::: Data section

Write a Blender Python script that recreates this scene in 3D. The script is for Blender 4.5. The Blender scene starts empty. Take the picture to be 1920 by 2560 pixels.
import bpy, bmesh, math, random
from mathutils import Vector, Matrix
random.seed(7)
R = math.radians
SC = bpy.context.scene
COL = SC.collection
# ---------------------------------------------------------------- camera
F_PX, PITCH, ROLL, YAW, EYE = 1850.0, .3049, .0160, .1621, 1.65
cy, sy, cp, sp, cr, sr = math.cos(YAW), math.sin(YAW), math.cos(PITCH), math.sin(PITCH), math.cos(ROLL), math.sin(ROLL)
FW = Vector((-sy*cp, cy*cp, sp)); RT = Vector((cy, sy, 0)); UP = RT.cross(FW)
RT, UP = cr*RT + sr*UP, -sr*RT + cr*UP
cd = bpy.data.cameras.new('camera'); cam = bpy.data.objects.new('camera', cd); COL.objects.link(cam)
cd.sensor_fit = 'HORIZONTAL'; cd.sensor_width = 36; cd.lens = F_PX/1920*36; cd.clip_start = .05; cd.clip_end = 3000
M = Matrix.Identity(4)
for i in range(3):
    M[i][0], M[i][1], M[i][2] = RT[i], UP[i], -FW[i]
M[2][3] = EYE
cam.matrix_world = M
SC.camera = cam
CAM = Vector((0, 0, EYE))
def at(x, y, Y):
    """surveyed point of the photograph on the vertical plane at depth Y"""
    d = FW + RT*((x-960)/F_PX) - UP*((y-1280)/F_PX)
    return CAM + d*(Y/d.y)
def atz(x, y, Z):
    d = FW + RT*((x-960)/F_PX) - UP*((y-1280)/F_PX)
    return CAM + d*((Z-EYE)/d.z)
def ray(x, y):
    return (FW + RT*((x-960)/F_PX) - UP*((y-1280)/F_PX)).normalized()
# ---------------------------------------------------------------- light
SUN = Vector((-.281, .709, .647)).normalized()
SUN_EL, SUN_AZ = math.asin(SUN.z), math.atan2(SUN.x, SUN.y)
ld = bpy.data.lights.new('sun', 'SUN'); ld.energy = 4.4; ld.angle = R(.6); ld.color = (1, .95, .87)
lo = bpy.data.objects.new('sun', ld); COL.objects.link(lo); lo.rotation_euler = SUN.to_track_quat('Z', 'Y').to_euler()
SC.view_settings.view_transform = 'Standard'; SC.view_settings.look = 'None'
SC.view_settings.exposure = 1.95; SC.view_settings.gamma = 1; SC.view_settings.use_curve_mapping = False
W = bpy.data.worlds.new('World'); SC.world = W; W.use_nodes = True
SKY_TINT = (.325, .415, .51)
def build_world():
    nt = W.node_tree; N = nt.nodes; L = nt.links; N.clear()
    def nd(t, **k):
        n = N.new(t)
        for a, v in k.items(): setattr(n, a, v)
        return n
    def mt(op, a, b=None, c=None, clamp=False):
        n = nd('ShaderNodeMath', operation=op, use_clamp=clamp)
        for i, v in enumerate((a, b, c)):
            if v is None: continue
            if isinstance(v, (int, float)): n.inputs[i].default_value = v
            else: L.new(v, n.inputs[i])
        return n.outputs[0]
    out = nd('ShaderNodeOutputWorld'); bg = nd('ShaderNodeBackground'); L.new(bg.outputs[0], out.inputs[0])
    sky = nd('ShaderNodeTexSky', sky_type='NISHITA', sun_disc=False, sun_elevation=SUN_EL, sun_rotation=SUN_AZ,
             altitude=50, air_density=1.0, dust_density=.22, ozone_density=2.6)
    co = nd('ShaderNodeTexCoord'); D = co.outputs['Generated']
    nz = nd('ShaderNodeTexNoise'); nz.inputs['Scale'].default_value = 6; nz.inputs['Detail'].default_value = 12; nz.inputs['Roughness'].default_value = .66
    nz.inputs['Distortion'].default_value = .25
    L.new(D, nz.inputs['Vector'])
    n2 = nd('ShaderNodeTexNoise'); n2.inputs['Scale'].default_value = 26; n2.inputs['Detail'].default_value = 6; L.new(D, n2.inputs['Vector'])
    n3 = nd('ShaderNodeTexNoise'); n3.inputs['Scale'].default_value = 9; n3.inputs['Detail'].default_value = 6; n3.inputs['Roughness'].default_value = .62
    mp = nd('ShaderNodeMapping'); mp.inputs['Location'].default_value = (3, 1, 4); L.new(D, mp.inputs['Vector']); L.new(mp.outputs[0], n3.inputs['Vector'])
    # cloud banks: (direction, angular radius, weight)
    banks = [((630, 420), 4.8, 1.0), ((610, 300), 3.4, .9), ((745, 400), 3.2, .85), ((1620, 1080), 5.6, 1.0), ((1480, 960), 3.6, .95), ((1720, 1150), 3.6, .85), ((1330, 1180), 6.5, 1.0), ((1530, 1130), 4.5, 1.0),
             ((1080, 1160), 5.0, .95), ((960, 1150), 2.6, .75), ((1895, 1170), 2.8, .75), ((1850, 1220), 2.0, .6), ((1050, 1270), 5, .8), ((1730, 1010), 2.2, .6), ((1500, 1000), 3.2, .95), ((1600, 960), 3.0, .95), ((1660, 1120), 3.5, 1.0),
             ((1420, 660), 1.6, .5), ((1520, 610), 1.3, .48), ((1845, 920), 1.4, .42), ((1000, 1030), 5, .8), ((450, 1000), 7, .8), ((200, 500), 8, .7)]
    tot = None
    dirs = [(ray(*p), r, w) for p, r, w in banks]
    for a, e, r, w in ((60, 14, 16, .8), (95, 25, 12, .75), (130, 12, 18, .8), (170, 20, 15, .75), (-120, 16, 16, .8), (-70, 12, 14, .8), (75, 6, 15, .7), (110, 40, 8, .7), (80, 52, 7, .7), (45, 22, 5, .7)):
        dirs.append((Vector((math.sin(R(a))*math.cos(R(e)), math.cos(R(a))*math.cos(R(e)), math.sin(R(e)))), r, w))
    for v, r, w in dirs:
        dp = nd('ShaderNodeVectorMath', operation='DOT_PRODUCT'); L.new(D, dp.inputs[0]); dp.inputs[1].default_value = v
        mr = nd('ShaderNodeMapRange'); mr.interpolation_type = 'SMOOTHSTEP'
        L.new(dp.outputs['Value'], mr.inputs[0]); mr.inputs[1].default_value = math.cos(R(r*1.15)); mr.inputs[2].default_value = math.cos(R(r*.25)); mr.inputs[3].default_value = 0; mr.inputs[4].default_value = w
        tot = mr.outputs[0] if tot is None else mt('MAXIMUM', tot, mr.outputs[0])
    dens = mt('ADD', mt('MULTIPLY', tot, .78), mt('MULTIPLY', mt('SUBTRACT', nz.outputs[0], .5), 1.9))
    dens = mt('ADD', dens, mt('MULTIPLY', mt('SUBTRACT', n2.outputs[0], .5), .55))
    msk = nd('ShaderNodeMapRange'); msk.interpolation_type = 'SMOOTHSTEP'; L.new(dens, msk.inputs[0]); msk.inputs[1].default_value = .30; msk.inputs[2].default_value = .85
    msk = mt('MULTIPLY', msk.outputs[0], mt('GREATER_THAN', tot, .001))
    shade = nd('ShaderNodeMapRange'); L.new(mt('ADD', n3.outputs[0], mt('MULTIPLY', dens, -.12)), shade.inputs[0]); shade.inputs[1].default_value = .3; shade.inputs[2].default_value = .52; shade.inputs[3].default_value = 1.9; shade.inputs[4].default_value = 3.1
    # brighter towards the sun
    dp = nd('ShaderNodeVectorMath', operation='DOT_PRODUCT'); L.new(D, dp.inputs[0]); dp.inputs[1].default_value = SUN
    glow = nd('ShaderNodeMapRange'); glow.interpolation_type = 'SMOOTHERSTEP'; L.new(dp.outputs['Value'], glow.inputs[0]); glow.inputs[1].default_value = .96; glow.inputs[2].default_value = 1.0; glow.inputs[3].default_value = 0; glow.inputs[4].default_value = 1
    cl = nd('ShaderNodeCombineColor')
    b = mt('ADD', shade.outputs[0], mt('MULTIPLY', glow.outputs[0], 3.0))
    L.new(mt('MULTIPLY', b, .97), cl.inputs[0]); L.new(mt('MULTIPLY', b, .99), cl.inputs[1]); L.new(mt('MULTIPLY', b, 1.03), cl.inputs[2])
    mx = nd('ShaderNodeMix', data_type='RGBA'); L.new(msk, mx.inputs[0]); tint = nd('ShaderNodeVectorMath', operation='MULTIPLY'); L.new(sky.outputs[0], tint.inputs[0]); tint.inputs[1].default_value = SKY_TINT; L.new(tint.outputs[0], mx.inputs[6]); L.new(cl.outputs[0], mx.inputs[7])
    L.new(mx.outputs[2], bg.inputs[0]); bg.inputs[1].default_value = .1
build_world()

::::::

### Aim of the exercise
Using the data above, copy each line that contains "scene".

### Answer
Write a Blender Python script that recreates this scene in 3D. The script is for Blender 4.5. The Blender scene starts empty. Take the picture to be 1920 by 2560 pixels.
SC = bpy.context.scene